* BEGIN *

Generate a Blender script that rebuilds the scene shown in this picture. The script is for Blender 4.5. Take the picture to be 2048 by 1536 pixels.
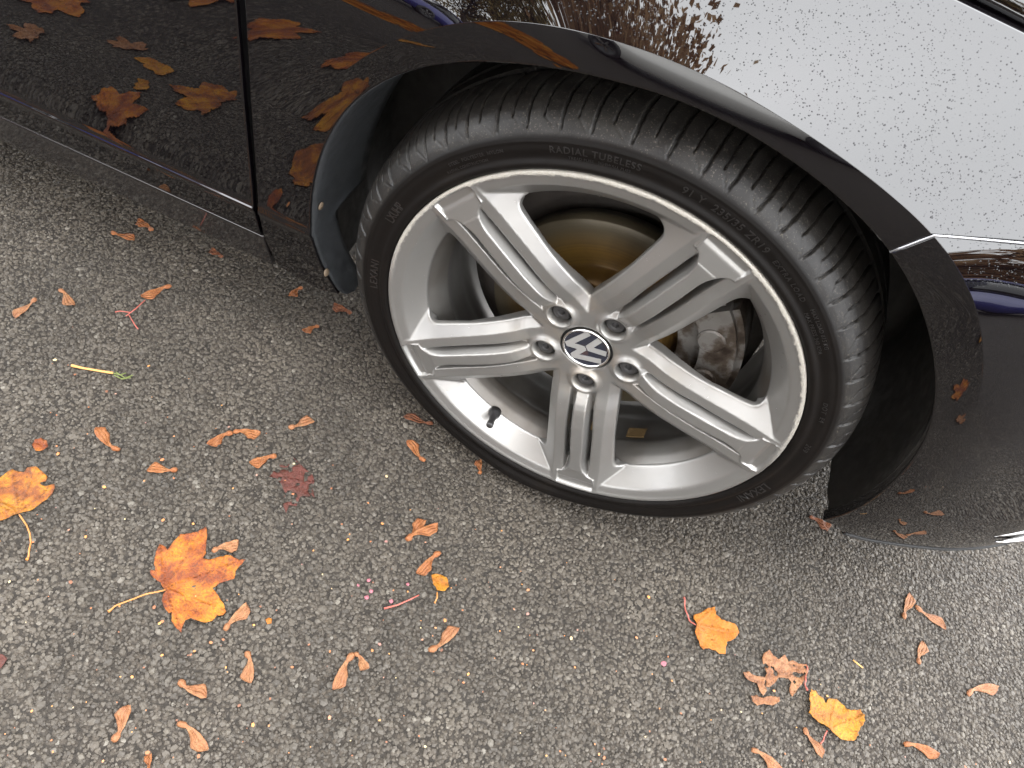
import bpy, bmesh, math, random
import numpy as np
from mathutils import Vector, Matrix, noise
from mathutils.geometry import delaunay_2d_cdt

random.seed(7)
rng = np.random.default_rng(11)
for o in list(bpy.data.objects):
    bpy.data.objects.remove(o, do_unlink=True)
scene = bpy.context.scene
COL = scene.collection

# ------------------------------------------------------------------ camera
CAM = np.array([-0.0255, -0.5876, 0.9779])
FPX = 1491.94
RM = np.array([[0.9084, 0.3501, 0.2287], [0.4162, -0.7035, -0.5761], [-0.0408, 0.6185, -0.7848]])  # right, down, forward
RM[2] /= np.linalg.norm(RM[2]); RM[0] -= RM[0].dot(RM[2]) * RM[2]; RM[0] /= np.linalg.norm(RM[0]); RM[1] = np.cross(RM[2], RM[0])
cd = bpy.data.cameras.new('camera'); cam = bpy.data.objects.new('camera', cd); COL.objects.link(cam)
cd.sensor_width = 36.0; cd.lens = 36.0 * FPX / 2048.0; cd.clip_start = 0.02; cd.clip_end = 500
cam.matrix_world = Matrix(((RM[0][0], -RM[1][0], -RM[2][0], CAM[0]), (RM[0][1], -RM[1][1], -RM[2][1], CAM[1]),
                           (RM[0][2], -RM[1][2], -RM[2][2], CAM[2]), (0, 0, 0, 1)))
scene.camera = cam

# ------------------------------------------------------------------ sky, sun, exposure
SUN_EL, SUN_AZ = math.radians(58), math.radians(200)
w = bpy.data.worlds.new('World'); scene.world = w; w.use_nodes = True
nt = w.node_tree; nt.nodes.clear()
sky = nt.nodes.new('ShaderNodeTexSky'); sky.sky_type = 'NISHITA'; sky.sun_disc = False
sky.sun_elevation = SUN_EL; sky.sun_rotation = math.radians(160); sky.air_density = 1.0; sky.dust_density = 3.0; sky.ozone_density = 1.0
hs = nt.nodes.new('ShaderNodeHueSaturation'); hs.inputs['Saturation'].default_value = 0.10      # overcast: nearly colourless sky
bg = nt.nodes.new('ShaderNodeBackground'); bg.inputs['Strength'].default_value = 0.15
out = nt.nodes.new('ShaderNodeOutputWorld')
cl = nt.nodes.new('ShaderNodeMixRGB'); cl.inputs[0].default_value = 0.85; cl.inputs[2].default_value = (21.5, 22.0, 22.8, 1)   # even cloud deck over the clear sky
nt.links.new(sky.outputs[0], hs.inputs['Color']); nt.links.new(hs.outputs[0], cl.inputs[1]); nt.links.new(cl.outputs[0], bg.inputs['Color']); nt.links.new(bg.outputs[0], out.inputs['Surface'])
sl = bpy.data.lights.new('sun', 'SUN'); sl.energy = 0.9; sl.angle = math.radians(165); sl.color = (1.0, 0.95, 0.88)
sun = bpy.data.objects.new('sun', sl); COL.objects.link(sun)
sdir = Vector((0.30, -0.50, 0.81)).normalized()
sun.rotation_euler = sdir.to_track_quat('Z', 'Y').to_euler()
vs = scene.view_settings
vs.view_transform = 'Standard'; vs.look = 'None'; vs.gamma = 1.0; vs.use_curve_mapping = False; vs.exposure = 1.64
scene.render.engine = 'CYCLES'

# ------------------------------------------------------------------ pixel helpers (photo pixels to points of the place)
def ray(x, y):
    return np.array([(x - 1024) / FPX, (y - 768) / FPX, 1.0]) @ RM
def gpt(x, y, z=0.0):
    v = ray(x, y); return CAM + v * (z - CAM[2]) / v[2]
def pix(P):
    q = (np.asarray(P, float) - CAM) @ RM.T
    return np.stack([FPX * q[..., 0] / q[..., 2] + 1024, FPX * q[..., 1] / q[..., 2] + 768], -1), q[..., 2]

# ------------------------------------------------------------------ object helpers
def link(o, parent=None):
    COL.objects.link(o)
    if parent is not None: o.parent = parent
    return o
def empty(name, loc=(0, 0, 0), rotz=0.0, parent=None):
    o = bpy.data.objects.new(name, None); o.location = loc; o.rotation_euler = (0, 0, rotz); o.empty_display_size = 0.05
    return link(o, parent)
def tag(o, label, cat, group=None):
    o['label'] = label; o['category'] = cat
    if group: o['group'] = group
    return o
def mesh_np(name, V, F, mat, smooth=True, attrs=None):
    V = np.asarray(V, np.float32); F = np.asarray(F, np.int32)
    me = bpy.data.meshes.new(name)
    me.vertices.add(len(V)); me.vertices.foreach_set('co', V.ravel())
    k = F.shape[1]
    me.loops.add(F.size); me.loops.foreach_set('vertex_index', F.ravel())
    me.polygons.add(len(F)); me.polygons.foreach_set('loop_start', np.arange(0, F.size, k, dtype=np.int32))
    me.update(calc_edges=True)
    me.polygons.foreach_set('use_smooth', np.full(len(F), smooth, bool))
    if attrs:
        for n, a in attrs.items():
            at = me.attributes.new(n, 'FLOAT', 'POINT'); at.data.foreach_set('value', np.asarray(a, np.float32))
    me.materials.append(mat); me.validate(); me.update()
    return me
def obj_np(name, V, F, mat, parent=None, smooth=True, attrs=None):
    return link(bpy.data.objects.new(name, mesh_np(name, V, F, mat, smooth, attrs)), parent)
def obj_bm(name, bm, mat, parent=None, smooth=False):
    me = bpy.data.meshes.new(name)
    for f in bm.faces: f.smooth = smooth
    bm.normal_update(); bm.to_mesh(me); bm.free(); me.materials.append(mat)
    return link(bpy.data.objects.new(name, me), parent)
def grid_faces(nu, nv, wrap_u=False, base=0, flip=False):
    i = np.arange(nu if wrap_u else nu - 1); j = np.arange(nv - 1)
    I, J = np.meshgrid(i, j, indexing='ij'); I2 = (I + 1) % nu
    F = np.stack([I * nv + J, I2 * nv + J, I2 * nv + J + 1, I * nv + J + 1], -1).reshape(-1, 4) + base
    return F[:, ::-1] if flip else F
def lathe(prof, n, axis_y=True):
    """prof: (radius, w) with w the distance out of the wheel face; returns verts in wheel space (x, -w, z)"""
    th = np.linspace(0, 2 * np.pi, n, endpoint=False); P = np.asarray(prof, float)
    V = np.stack([np.cos(th)[:, None] * P[None, :, 0], np.broadcast_to(-P[None, :, 1], (n, len(P))), np.sin(th)[:, None] * P[None, :, 0]], -1)
    return V.reshape(-1, 3), grid_faces(n, len(P), True)
def dense(prof, step):
    P = np.asarray(prof, float); o = [P[0]]
    for a, b in zip(P[:-1], P[1:]):
        k = max(1, int(np.ceil(np.linalg.norm(b - a) / step)))
        for t in range(1, k + 1): o.append(a + (b - a) * t / k)
    return np.array(o)
def tube(path, rad, n=8, cap=True):
    P = [Vector(p) for p in path]; R = rad if hasattr(rad, '__len__') else [rad] * len(P)
    V = []; F = []
    for i, p in enumerate(P):
        t = (P[min(i + 1, len(P) - 1)] - P[max(i - 1, 0)]).normalized()
        a = t.cross(Vector((0, 0, 1)));
        if a.length < 1e-3: a = t.cross(Vector((0, 1, 0)))
        a.normalize(); b = t.cross(a)
        for k in range(n):
            c = 2 * math.pi * k / n; V.append(p + (a * math.cos(c) + b * math.sin(c)) * R[i])
    for i in range(len(P) - 1):
        for k in range(n):
            k2 = (k + 1) % n; F.append((i * n + k, i * n + k2, (i + 1) * n + k2, (i + 1) * n + k))
    if cap:
        V.append(P[0]); V.append(P[-1]); a, b = len(V) - 2, len(V) - 1
        for k in range(n):
            k2 = (k + 1) % n; F.append((a, k2, k, a)); F.append((b, (len(P) - 1) * n + k, (len(P) - 1) * n + k2, b))
    return V, F
def obj_pd(name, V, F, mat, parent=None, smooth=True):
    me = bpy.data.meshes.new(name); me.from_pydata([tuple(v) for v in V], [], [tuple(dict.fromkeys(f)) for f in F])
    me.polygons.foreach_set('use_smooth', [smooth] * len(me.polygons)); me.materials.append(mat); me.update()
    return link(bpy.data.objects.new(name, me), parent)
def box(name, lo, hi, mat, parent=None, bevel=0.0):
    bm = bmesh.new(); bmesh.ops.create_cube(bm, size=1)
    for v in bm.verts: v.co = Vector([lo[i] + (v.co[i] + 0.5) * (hi[i] - lo[i]) for i in range(3)])
    if bevel: bmesh.ops.bevel(bm, geom=bm.edges[:], offset=bevel, segments=2, affect='EDGES')
    return obj_bm(name, bm, mat, parent)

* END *

Restate the data word for word from its first line through the line with "from mathutils.geometry import", leaving out any picture along the way.

Generate a Blender script that rebuilds the scene shown in this picture. The script is for Blender 4.5. Take the picture to be 2048 by 1536 pixels.
import bpy, bmesh, math, random
import numpy as np
from mathutils import Vector, Matrix, noise
from mathutils.geometry import delaunay_2d_cdt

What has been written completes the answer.